**Problem description:** Print the first line of the material below and each line after it, exactly as written, ending with the line that contains "S.camera = cam".

**Dataset extract:**
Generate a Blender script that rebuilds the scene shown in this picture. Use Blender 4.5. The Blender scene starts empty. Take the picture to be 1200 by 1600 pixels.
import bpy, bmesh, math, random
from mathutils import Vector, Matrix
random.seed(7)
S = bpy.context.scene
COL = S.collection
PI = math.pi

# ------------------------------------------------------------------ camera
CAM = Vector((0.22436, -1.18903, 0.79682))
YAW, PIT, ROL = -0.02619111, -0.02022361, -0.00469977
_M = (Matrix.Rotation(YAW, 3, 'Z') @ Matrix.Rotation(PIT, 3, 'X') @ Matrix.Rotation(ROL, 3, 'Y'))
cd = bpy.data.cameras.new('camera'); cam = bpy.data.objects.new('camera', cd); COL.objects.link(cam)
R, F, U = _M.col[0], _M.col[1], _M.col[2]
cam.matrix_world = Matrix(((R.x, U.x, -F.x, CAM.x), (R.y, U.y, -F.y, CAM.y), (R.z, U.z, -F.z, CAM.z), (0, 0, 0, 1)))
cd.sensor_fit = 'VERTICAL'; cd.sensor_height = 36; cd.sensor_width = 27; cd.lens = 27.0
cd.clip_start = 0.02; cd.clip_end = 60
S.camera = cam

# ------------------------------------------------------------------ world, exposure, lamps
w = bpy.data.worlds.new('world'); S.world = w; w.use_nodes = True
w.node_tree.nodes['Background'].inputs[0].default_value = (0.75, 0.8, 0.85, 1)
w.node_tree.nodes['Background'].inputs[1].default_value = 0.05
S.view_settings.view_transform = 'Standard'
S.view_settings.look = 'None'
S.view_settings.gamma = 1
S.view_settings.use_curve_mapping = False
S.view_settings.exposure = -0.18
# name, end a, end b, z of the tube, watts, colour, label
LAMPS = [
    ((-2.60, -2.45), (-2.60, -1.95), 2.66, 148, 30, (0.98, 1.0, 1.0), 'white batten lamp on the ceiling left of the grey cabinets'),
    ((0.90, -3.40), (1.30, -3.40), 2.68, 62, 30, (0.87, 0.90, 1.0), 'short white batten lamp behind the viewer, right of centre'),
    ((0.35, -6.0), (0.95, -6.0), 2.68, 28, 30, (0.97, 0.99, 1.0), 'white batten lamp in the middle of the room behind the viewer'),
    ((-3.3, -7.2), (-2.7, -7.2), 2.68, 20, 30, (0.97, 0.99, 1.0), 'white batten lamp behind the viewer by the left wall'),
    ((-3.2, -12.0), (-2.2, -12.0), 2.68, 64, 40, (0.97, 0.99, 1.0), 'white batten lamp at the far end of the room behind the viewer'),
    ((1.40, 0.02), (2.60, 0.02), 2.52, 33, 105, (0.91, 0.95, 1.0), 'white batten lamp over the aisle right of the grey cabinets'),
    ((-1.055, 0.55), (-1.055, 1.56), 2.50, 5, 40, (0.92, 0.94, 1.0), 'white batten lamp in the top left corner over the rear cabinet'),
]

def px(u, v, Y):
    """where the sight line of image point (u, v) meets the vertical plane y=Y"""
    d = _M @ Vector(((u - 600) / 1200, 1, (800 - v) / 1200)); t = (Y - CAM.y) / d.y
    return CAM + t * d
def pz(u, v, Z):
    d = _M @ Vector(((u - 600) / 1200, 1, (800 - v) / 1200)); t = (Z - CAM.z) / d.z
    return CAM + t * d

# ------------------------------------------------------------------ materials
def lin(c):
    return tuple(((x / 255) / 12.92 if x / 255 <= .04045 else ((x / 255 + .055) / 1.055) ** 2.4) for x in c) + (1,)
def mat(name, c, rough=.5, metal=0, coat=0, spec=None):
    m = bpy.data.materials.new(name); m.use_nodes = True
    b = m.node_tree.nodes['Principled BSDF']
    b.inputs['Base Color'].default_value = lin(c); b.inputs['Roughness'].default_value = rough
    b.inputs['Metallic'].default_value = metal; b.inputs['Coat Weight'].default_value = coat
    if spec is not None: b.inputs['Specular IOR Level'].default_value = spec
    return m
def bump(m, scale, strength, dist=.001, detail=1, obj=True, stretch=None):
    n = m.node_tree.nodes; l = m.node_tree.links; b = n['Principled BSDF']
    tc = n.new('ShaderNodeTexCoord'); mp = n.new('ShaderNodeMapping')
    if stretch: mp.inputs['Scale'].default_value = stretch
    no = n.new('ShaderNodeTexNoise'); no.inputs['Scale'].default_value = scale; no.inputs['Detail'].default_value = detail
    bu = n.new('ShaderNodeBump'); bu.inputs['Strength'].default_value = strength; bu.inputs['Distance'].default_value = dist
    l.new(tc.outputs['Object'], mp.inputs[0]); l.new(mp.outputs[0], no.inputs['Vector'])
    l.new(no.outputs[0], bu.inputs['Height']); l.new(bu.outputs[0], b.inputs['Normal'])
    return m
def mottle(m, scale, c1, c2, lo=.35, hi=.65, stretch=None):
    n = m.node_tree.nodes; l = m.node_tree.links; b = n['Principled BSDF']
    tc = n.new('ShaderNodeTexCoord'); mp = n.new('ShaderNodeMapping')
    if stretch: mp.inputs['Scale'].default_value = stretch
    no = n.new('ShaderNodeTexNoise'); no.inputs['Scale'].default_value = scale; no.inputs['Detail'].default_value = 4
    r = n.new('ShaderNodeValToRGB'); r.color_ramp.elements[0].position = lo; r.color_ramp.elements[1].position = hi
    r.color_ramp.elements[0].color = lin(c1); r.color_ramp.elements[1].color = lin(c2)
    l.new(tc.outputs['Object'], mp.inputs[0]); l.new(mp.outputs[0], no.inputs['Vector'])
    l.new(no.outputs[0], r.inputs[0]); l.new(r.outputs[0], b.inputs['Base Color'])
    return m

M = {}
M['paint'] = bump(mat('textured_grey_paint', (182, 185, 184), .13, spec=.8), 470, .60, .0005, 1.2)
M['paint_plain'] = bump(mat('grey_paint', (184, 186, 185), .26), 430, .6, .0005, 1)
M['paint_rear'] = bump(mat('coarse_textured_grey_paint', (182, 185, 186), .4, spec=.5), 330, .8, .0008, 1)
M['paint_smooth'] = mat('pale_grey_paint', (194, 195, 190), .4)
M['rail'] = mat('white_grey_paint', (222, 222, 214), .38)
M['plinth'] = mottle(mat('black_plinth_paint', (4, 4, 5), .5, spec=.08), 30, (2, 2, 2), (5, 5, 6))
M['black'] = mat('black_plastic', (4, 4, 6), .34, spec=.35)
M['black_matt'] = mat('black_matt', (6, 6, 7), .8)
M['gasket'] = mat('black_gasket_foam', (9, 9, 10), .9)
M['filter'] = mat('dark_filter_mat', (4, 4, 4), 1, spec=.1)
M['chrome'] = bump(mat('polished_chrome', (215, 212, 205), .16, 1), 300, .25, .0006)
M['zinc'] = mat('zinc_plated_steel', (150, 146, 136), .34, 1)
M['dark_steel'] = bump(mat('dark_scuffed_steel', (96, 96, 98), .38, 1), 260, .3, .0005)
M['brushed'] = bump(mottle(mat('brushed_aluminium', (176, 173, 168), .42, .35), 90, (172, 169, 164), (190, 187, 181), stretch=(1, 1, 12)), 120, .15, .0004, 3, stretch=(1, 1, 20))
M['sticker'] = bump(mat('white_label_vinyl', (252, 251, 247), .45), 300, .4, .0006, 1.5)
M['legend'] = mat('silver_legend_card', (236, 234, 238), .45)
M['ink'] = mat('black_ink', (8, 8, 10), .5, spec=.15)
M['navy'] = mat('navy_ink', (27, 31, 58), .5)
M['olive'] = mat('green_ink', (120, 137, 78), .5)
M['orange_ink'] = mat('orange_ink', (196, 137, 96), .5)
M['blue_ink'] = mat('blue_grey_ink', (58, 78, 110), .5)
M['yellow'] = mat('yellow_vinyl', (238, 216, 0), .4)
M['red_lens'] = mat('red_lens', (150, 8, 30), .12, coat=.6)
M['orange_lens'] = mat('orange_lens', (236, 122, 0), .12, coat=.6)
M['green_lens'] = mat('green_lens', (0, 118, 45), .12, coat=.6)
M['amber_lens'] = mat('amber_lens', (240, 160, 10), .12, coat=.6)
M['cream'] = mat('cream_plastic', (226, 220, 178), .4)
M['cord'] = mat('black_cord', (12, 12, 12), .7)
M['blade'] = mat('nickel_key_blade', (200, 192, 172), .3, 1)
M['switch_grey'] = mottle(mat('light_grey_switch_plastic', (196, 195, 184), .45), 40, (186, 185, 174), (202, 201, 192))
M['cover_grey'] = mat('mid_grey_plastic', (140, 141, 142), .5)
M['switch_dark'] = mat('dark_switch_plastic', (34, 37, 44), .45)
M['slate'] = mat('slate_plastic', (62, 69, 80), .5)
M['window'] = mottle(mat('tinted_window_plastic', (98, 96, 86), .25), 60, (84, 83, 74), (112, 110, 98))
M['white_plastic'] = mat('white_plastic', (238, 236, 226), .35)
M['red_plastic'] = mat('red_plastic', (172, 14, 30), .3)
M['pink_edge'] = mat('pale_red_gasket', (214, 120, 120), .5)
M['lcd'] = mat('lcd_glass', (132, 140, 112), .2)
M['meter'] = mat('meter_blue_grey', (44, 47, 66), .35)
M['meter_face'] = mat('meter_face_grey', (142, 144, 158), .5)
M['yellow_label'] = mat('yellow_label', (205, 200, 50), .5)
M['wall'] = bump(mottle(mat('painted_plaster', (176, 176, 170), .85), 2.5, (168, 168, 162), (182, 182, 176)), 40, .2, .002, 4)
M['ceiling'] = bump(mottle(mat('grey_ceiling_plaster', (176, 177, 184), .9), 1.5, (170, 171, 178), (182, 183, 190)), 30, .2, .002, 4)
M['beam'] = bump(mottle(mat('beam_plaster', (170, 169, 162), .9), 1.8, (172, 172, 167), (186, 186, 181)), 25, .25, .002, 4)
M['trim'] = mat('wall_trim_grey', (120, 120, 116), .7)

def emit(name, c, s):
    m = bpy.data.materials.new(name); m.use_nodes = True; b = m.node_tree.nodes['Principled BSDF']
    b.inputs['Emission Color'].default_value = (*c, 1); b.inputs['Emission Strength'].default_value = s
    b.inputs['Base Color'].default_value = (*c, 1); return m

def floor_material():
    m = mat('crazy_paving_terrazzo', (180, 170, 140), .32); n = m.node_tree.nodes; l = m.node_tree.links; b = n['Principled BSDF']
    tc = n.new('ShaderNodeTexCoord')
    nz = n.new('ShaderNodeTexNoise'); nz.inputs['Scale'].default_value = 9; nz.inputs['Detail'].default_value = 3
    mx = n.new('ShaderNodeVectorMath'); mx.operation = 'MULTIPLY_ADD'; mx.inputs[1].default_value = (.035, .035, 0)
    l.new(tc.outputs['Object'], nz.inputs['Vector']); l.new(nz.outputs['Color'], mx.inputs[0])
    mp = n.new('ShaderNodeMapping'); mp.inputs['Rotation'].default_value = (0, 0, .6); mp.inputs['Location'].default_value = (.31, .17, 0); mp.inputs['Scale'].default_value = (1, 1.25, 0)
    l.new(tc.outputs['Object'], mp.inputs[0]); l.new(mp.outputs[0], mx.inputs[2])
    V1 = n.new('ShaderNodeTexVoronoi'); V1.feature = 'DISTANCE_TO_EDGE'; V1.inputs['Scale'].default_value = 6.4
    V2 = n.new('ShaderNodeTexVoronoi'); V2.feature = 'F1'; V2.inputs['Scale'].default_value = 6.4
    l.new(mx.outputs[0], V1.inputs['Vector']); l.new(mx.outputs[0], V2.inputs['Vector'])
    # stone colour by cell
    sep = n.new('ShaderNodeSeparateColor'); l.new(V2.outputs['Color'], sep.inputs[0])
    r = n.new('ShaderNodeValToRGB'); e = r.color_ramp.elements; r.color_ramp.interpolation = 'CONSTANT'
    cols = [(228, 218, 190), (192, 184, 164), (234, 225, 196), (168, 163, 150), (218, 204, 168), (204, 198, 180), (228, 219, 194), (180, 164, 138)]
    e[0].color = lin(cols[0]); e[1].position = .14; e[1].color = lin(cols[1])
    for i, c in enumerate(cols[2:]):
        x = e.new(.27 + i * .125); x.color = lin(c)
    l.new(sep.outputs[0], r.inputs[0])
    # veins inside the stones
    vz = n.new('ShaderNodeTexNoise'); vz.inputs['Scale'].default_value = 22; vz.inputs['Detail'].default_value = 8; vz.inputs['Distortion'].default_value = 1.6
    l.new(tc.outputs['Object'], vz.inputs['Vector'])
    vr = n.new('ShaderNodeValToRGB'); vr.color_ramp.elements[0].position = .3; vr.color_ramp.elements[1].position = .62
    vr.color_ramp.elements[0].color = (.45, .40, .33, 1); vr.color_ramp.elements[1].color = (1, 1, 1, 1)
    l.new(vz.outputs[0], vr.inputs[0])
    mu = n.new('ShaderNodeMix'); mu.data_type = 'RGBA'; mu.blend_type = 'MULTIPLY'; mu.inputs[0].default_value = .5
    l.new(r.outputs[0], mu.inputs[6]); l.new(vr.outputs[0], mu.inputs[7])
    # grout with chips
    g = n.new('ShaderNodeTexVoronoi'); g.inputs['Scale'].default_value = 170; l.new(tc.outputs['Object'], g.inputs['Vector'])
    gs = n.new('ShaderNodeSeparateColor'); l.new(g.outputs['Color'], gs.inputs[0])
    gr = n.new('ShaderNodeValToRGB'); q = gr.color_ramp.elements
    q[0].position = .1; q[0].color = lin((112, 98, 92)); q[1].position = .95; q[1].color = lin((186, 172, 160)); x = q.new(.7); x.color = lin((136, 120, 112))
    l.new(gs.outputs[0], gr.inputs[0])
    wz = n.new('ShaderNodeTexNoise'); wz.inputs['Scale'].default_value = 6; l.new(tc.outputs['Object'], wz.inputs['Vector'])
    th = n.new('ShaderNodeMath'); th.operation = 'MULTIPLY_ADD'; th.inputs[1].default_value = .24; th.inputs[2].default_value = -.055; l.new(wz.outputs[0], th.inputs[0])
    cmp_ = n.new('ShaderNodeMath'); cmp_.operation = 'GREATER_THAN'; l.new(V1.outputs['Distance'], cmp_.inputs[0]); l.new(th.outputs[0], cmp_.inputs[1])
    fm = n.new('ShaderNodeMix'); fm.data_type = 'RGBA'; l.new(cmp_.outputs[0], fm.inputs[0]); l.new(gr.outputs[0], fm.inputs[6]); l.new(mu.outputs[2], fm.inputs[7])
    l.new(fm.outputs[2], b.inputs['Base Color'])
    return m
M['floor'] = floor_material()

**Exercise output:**
Generate a Blender script that rebuilds the scene shown in this picture. Use Blender 4.5. The Blender scene starts empty. Take the picture to be 1200 by 1600 pixels.
import bpy, bmesh, math, random
from mathutils import Vector, Matrix
random.seed(7)
S = bpy.context.scene
COL = S.collection
PI = math.pi

# ------------------------------------------------------------------ camera
CAM = Vector((0.22436, -1.18903, 0.79682))
YAW, PIT, ROL = -0.02619111, -0.02022361, -0.00469977
_M = (Matrix.Rotation(YAW, 3, 'Z') @ Matrix.Rotation(PIT, 3, 'X') @ Matrix.Rotation(ROL, 3, 'Y'))
cd = bpy.data.cameras.new('camera'); cam = bpy.data.objects.new('camera', cd); COL.objects.link(cam)
R, F, U = _M.col[0], _M.col[1], _M.col[2]
cam.matrix_world = Matrix(((R.x, U.x, -F.x, CAM.x), (R.y, U.y, -F.y, CAM.y), (R.z, U.z, -F.z, CAM.z), (0, 0, 0, 1)))
cd.sensor_fit = 'VERTICAL'; cd.sensor_height = 36; cd.sensor_width = 27; cd.lens = 27.0
cd.clip_start = 0.02; cd.clip_end = 60
S.camera = cam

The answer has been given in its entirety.